O entrelaçado das teias humanas, que compõe o enredo, dá pretexto a diálogos extraordinários sobre a fragilidade da condição humana, a complexidade única que é cada pessoa e a misteriosa coabitação de bem e de mal a digladiar-se ferozmente para marcar o rumo dos acontecimentos. Por toda a obra de Shakespeare perpassa a observação de um crítico literário aplicada inicialmente à peça ‘HENRIQUE V’: «What we have here is one man’s battle with his inner demons, and also with France».

Sabemos que nem tudo o que parece é e ser ou não ser condensa o grande desafio da existência humana. Mas, na criatividade do dramaturgo inglês, esta subtileza contranatura sobre as aparências é levada ao limite, expondo toda a variedade de surpresas e contradições que comporta, a ponto de poder caber às personagens mais desastradas os actos certeiros, que acabam por reparar os estragos das armadilhas obscuras. 

Em Shakespeare, a luta entre o bem e o mal, entre o amor/a amizade e o ódio surge envolta num rendilhado de lusco-fusco. No curto prazo, singra mais rapidamente o mal e os seus ardis tenebrosos, depois sujeitando-se à longevidade precária da mentira. Como não reconhecer o famoso alerta sobre a maior esperteza dos filhos das trevas?... Igualmente rápidos a atuar são os sábios bondosos (que costumam ter idade provecta e concentrar-se numa figura única), desencantando soluções literalmente extra-ordinárias para reverter toda a malícia. Mas a execução proposta é mais lenta e depende da colaboração heróica dos que se lhe confiam (tipicamente, as jovens apaixonadas). Têm de avançar mais devagar para ajudarem mais gente a chegar mais longe. Nas comédias, o dramaturgo também costuma atirar para a ribalta figuras inaptas, a quem cabe a desmontagem no terreno das ciladas perversas. Há especial frisson em vê-los dar as estocadas certas que irão repor a ordem, apesar da pouca ou nula noção do alcance dos seus actos. A sua óbvia inconsistência soma às vantagens narrativas do suspense e do humor uma forte carga filosófica, porque dá a medida da grandeza imensa (de certo modo, escatológica) da boa intenção dos pobres de espírito, que atraem, com a sua docilidade natural, uma outra vontade capaz de conferir consistência e muita pontaria aos gestos meio acidentais desses incapazes. A sua inabilidade revela o invisível.  

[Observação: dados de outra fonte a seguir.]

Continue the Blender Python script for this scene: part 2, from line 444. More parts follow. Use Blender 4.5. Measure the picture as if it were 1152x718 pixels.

As personagens mais densas e multifacetadas oferecem um caleidoscópio de surpresas, incluindo para o próprio, proporcionando mudanças de comportamento imprevisíveis e consequentes guinadas no argumento, tudo favorável ao bom suspense. 

Mulheres fortes, independentes e assertivas, que poderíamos pensar serem um produto das lutas feministas do século XX, afinal, já existiam (algumas) no século XVI. Beatriz assume uma concepção de amor com as exigências e a liberdade de movimentos que só seriam admissíveis nos homens. E ousa defendê-la com uma frontalidade invulgar no arquétipo feminino que associamos ao Renascimento. Para a indomável Beatriz não se vislumbrava homem à altura, segundo o seu diagnóstico: «He that has a beard is more than a youth, and he that has no beard is less than a man; and he that is more than a youth is not for me, and he that is less than a man, I am not for him». Resposta pronta ao tio duque, que a queria ver casada: «Not till God make men of some other metal than earth.» Mas quando, numa pirueta da vida, calhou apaixonar-se por um cavaleiro improvável, faz uma constatação sobre o amor com o seu típico toque de racionalidade adverso a sentimentalismos, mas também a noção do seu temperamento crítico ad nauseam: «I love you with so much of my heart that none is left to protest».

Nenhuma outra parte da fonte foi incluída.